Edelstein: "Zero Dark Thirty" no easy moral tale
(CBS News) A controversial new film raises some troubling questions for our critic David Edelstein:
The kill-Osama thriller "Zero Dark Thirty" won't be in theaters nationwide until mid-January, but it has already driven White House officials, senators and even film critics to debate its depiction of the war on terror and the efficacy of "enhanced interrogation," by which I - and the Geneva Conventions - mean torture.
In outline, it's a standard revenge picture. It opens with 9/11, real audio of people in the World Trade Center. It closes with the attack on bin Laden's compound, when we nail the SOB.
Action movies often ask whether barbaric means justify noble ends and answer, "Yes, indeedy."
But director Kathryn Bigelow adds dissonant notes. The tone is impersonal, cool. The climactic assault shows SEALs pumping bullets into prone bodies, including a woman's. Nothing makes you go, "YEAH, BABY!" The torture is ugly and disgusting - it repels even the vengeful CIA operative played by Jessica Chastain.

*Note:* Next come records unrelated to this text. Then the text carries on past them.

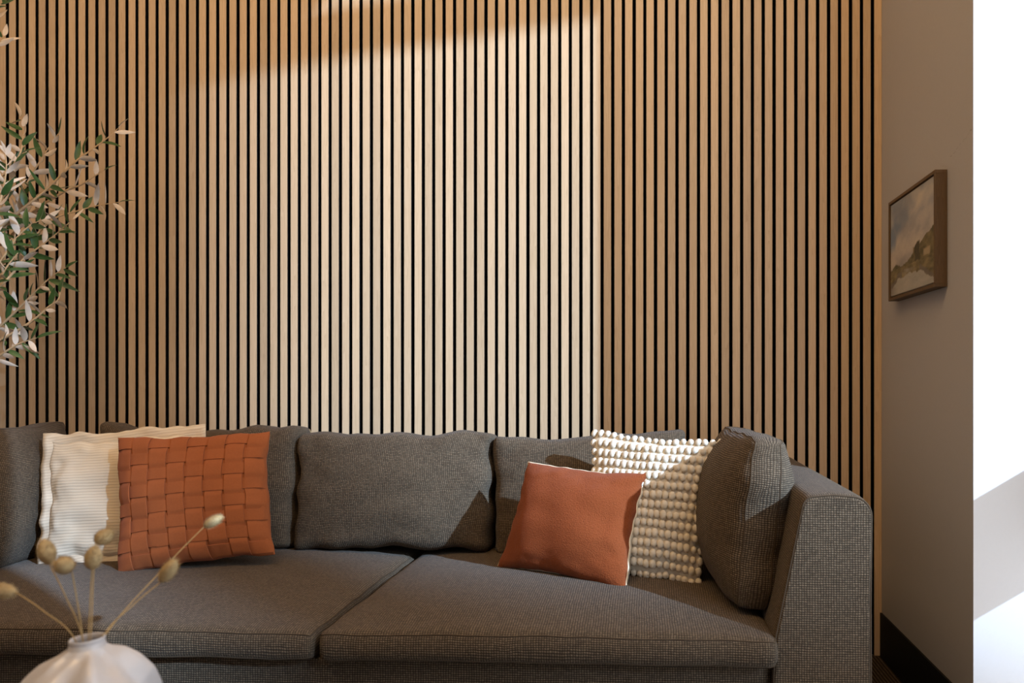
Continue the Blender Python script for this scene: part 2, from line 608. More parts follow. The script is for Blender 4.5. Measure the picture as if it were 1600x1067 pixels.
# ------------------------------------------------------------------ sofa
sofa = empty('sofa', (-0.8, -0.52, 0.0), 'long brown-grey woven fabric sofa with loose cushions against the slatted wall', 'sofa')
SX0, SX1 = -2.40, 0.527
def soft_box(name, b6, r, parent, label=None, n=18):
    x0, x1, y0, y1, z0, z1 = b6
    V, Fc, UV, _ = boxed((x1 - x0, y1 - y0, z1 - z0), r, 0.0, 0.0, 0.0, 0.0, 1, n)
    c = Vector(((x0 + x1) / 2, (y0 + y1) / 2, (z0 + z1) / 2))
    o = mk(name, [v + c for v in V], Fc, M['sofa'], parent, uvs=UV)
    if label:
        o['label'] = label
    return o
soft_box('base', (-2.18, 0.30, -0.985, -0.06, 0.10, 0.352), 0.012, sofa)
soft_box('back_frame', (SX0 + 0.1, SX1 - 0.06, -0.135, -0.035, 0.10, 0.755), 0.02, sofa)

def arm(sign, xin_b, xin_t, xout, name='arm'):
    """upholstered arm: tapered section in XZ swept along Y, with a front panel outlined by a seam"""
    zt, zb = 0.757, 0.10
    prof = []
    def arc(cx, cz, r, a0, a1, k=7):
        return [(cx + r * math.cos(math.radians(a0 + (a1 - a0) * i / k)), cz + r * math.sin(math.radians(a0 + (a1 - a0) * i / k))) for i in range(k + 1)]
    W = abs(xout - xin_b)
    it = abs(xin_t - xin_b)
    # local section: x from inner (0) to outer (W)
    prof += [(0.0, zb), (0.0, 0.24), (0.006, 0.42)]
    prof += arc(it + 0.028, zt - 0.028, 0.028, 165, 90)
    prof += [(it + (W - it) * 0.45, zt + 0.004)]
    prof += arc(W - 0.045, zt - 0.045, 0.045, 90, 0)
    prof += [(W, 0.5), (W, 0.3), (W, zb)]
    ys = [-0.04, -0.05, -0.2, -0.4, -0.6, -0.8, -0.96, -0.985, -0.995, -1.0]
    ins = [0.012, 0, 0, 0, 0, 0, 0, 0.0015, 0.005, 0.011]
    cx0, cz0 = W * 0.55, 0.43
    L = [0.0]
    for i in range(1, len(prof)):
        L.append(L[-1] + math.hypot(prof[i][0] - prof[i - 1][0], prof[i][1] - prof[i - 1][1]))
    V, Fc, UV = [], [], []
    n = len(prof)
    def X(x):
        return xin_b + sign * x
    for y, s in zip(ys, ins):
        for (x, z) in prof:
            dx, dz = cx0 - x, cz0 - z
            k = s / max(1e-6, math.hypot(dx, dz))
            V.append((X(x + dx * k), y, z + (dz * k if z > zb + .01 else 0)))
    for j in range(len(ys) - 1):
        for i in range(n - 1):
            q = [j * n + i, j * n + i + 1, (j + 1) * n + i + 1, (j + 1) * n + i]
            uq = [(ys[j], L[i]), (ys[j], L[i + 1]), (ys[j + 1], L[i + 1]), (ys[j + 1], L[i])]
            if sign > 0:
                q, uq = q[::-1], uq[::-1]
            Fc.append(tuple(q)); UV += uq
    # front and back panels as triangle fans around a centre, on vertices of their own
    for j, flip in ((len(ys) - 1, sign < 0), (0, sign > 0)):
        r0 = len(V)
        V += [V[j * n + i] for i in range(n)]
        ci = len(V)
        V.append((X(cx0), ys[j] - (0.002 if j else -0.0), cz0))
        for i in range(n):
            a_, b_ = r0 + i, r0 + (i + 1) % n
            q = (a_, b_, ci)
            Fc.append(q[::-1] if flip else q)
            vs = q[::-1] if flip else q
            for k in vs:
                UV.append((V[k][0], V[k][2]))
    o = mk(name, V, Fc, M['sofa'], sofa, uvs=UV)
    j = len(ys) - 2
    pts = [Vector(V[j * n + i]) + Vector((0, -0.0015, 0)) for i in range(n)]
    v, f = tube_vf(pts, 0.0024, 6)
    mk('piping', v, f, M['seam'], o, origin=ORG[sofa.name])
    return o
arm(1, 0.292, 0.365, 0.527)
arm(-1, -2.16, -2.23, SX0)

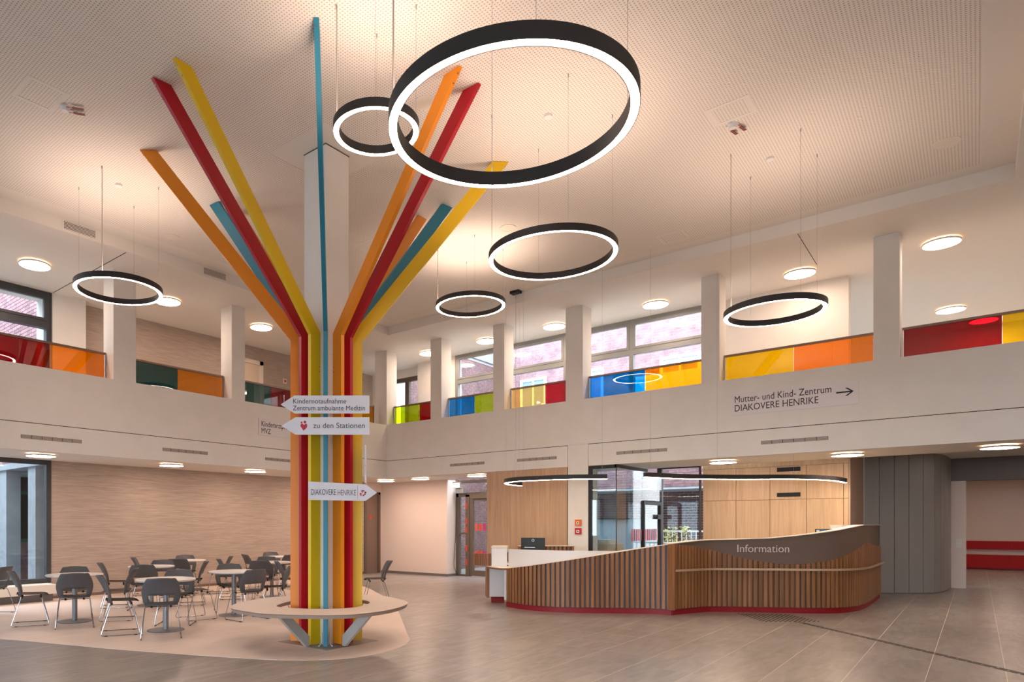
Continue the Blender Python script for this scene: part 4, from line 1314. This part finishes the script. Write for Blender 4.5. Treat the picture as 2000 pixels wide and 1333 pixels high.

But there's nooooo question "Zero Dark Thirty" says the CIA was led to the courier who led to bin Laden by illegal torture, and that anyone opposed was a wussy unwilling to go to what Dick Cheney called "the dark side."
Is it true?
The administration says no. So does Diane Feinstein, author Peter Bergen, and even some in the CIA.
Others say yes, among them screenwriter Mark Boal's CIA sources, and "Black Hawk Down" author Mark Bowden.
But to say, as Bigelow and Boal have, that their position isn't pro-torture, they're just reporting the facts, is disingenuous. Even the context is pro-torture.
As a thriller, "Zero Dark Thirty" is phenomenal. It shows how dependent the system is on analysts pitching skeptical superiors, who pitch their superiors, who pitch the Commander in Chief. Chastain is amazingly vivid.
The final sequence is chilling in creating the illusion that You Are There.
But, is that enough? The war on terror might be the most significant operation of the young 21st century. It calls for more than pretend objectivity. It calls for moral scrupulousness.
You need to see it, though. You are a part of this debate.